Communication is your birthright. You are born into this world possessing all the powers you need to connect to your fellow beings and the world around you. You do not have to get in touch: you already are. You’re prewired for communication.
We each come into life fully experiencing, inseparably from ourselves, everyone and everything in every moment. As infants, we’re automatically connected to our world, even without language. A baby does not separate self from other. Watch how an infant stares at the shiny toys hanging from above its crib. See how the child and mother gaze at one another. No separation! This connection is the purest form of communication – immediate, total, direct. Communication is life itself.
Unfortunately, this natural connection blurs over time. Growing up and learning to see ourselves separate from everything else, we lose contact with our innate faculties. To reawaken these powers of communication we can use a little help. That’s what you’ll find in the following pages: guidance on how to release pent-up abilities for communicating – writing in particular – and living life in all respects more easily and instinctively: that’s fluency.
Whatever your occupation or role in life, the ten tools described in this book will help you to communicate with far greater ease and confidence. Since fewer and fewer people seem able to do so – especially through writing – communicating articulately gives you extra leverage in whatever you set out to accomplish at work, in groups, and with family and friends . . .

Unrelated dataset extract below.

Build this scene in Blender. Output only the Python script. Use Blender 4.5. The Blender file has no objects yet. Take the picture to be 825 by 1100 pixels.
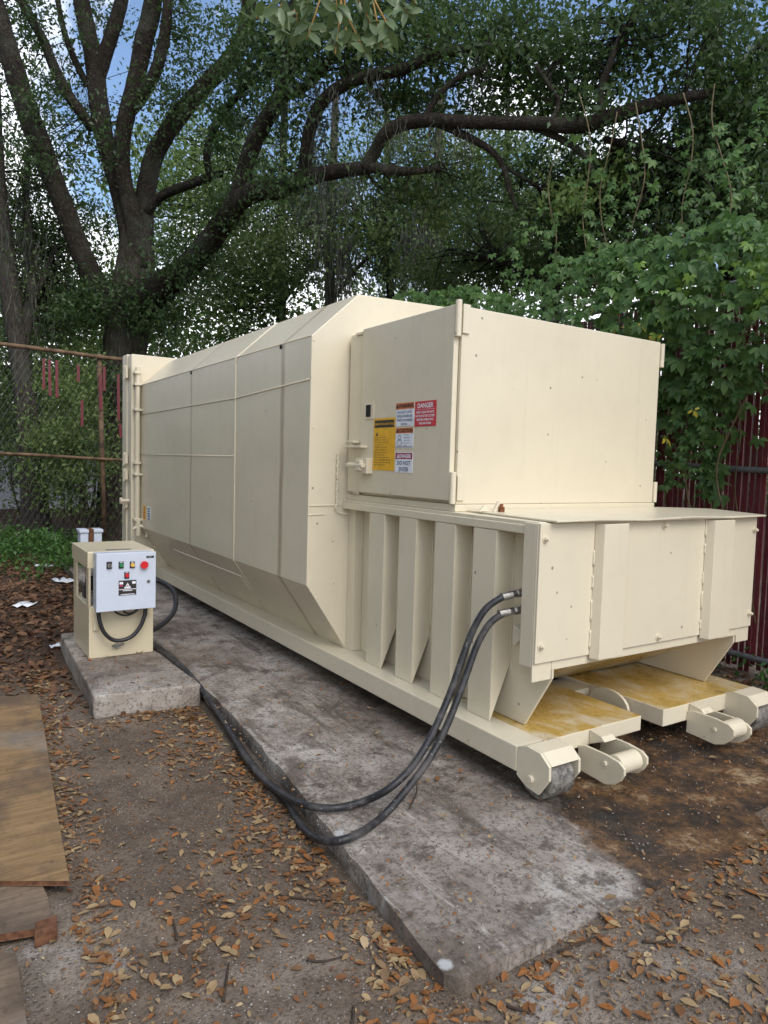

While seen through the window of writing, however, the powers described in this book point to something deeper: how to live a more satisfying life by expressing yourself genuinely and relating fully to the world and the people around you. In the process of writing the book, while examining my own experience, I realized that my insights about writing and communication apply to life more broadly. And when it comes to living, we’re each our own resident expert. We need only tap more deeply into our inborn talents.
From Chapter 6
Order Chaos
A to K: Eleven tips for getting clear
J – Get unstuck using “tricks”
When you find yourself with a seriously flawed or unsatisfactory first draft and you can’t see your way to fix it, here’s a technique (“a trick of the trade”) that helps me get unstuck. Go through your draft paragraph by paragraph and on a separate piece of paper list the subject of each paragraph using a couple of words or a short phrase – sort of like outlining after the fact. Reviewing this will help you to see where you’re stuck and what could work as a better organization.
As well, you’ll often find it far more efficient to rewrite something from scratch than to scratch your head for hours trying to fix something that’s bogged down. Your next draft will flow more freely. Try it.
You can also get unstuck with troublesome drafts and avoid being intimidated by large projects if you break them up into a series of smaller sections, much like you would tear up a slice of bread instead of shoving the whole thing into your mouth. Completing a project section by section gives you a sense of growing satisfaction. Moreover, you can skip problematic parts and return to them when, in the context of having the others done, things become clearer and the job, less daunting. Remember the old dictum “Divide and conquer.”
Yet another trick you can try if you’re stuck figuring out what to write or how to say something is to pretend that whatever it is – for example, a title, a visual image, or a whole outline – has already been created and produced. Close your eyes and picture the finished item in front of you. What’s the first thing you see? Don’t dismiss anything that arises. Use your imagination freely. You can employ this technique in any aspect of your life, whether you’re thinking of a dish to cook for dinner or imaging where you want to take your next vacation. Close your eyes and see what appears.
From Chapter 10
Trust Yourself
Being and Evolving One of the most effective ways to evolve as a human being is to continually deepen your communication. Learn to trust yourself – in fact, to find yourself – by finding confidence in your inherent ability to connect with your fellow human beings.
Just to give one example, when you begin writing something, after all of your research, outlining, and thought, put aside your plans and notes – and doubts – and allow yourself to write freely and directly. Turn off the little doubting, negative editor inside. Don’t worry about mistakes, contradictions, or awkwardness. Everything can be checked,corrected, and edited later.
Writing is like speaking your native language: most of the time, you don’t have to think what words to speak, they arise spontaneously, virtually instinctively – hence, fluently. Writing can work the same way. Let it flow. Trust yourself.
If you get stuck, don’t worry. As I’ve advised earlier, just skip the sentence, paragraph, or section you’re stuck in and go on to the next. You can always come back and fill in any gaps. Having a few gaps to fill is less intimidating than facing an entirely empty document. How to fill the gaps becomes clearer and easier when you’ve completed the surrounding material.
Skipping problems and returning to them later is a variation on the knack of giving yourself a break, pausing and turning your mind to other things rather than pounding your head against the wall trying to figure something out. We all have a tendency to be far too hard on ourselves. If we each took life easier, life would be easier for all of us.
Gaining confidence entails learning how not to be stuck – stuck in habits from the past, stuck in narrow thinking, bogged down in fears of the unknown. The secret to practicing being yourself and not being stuck is to live a full life, responsive to the world around you and to other people, as they actually are, now, moment by moment.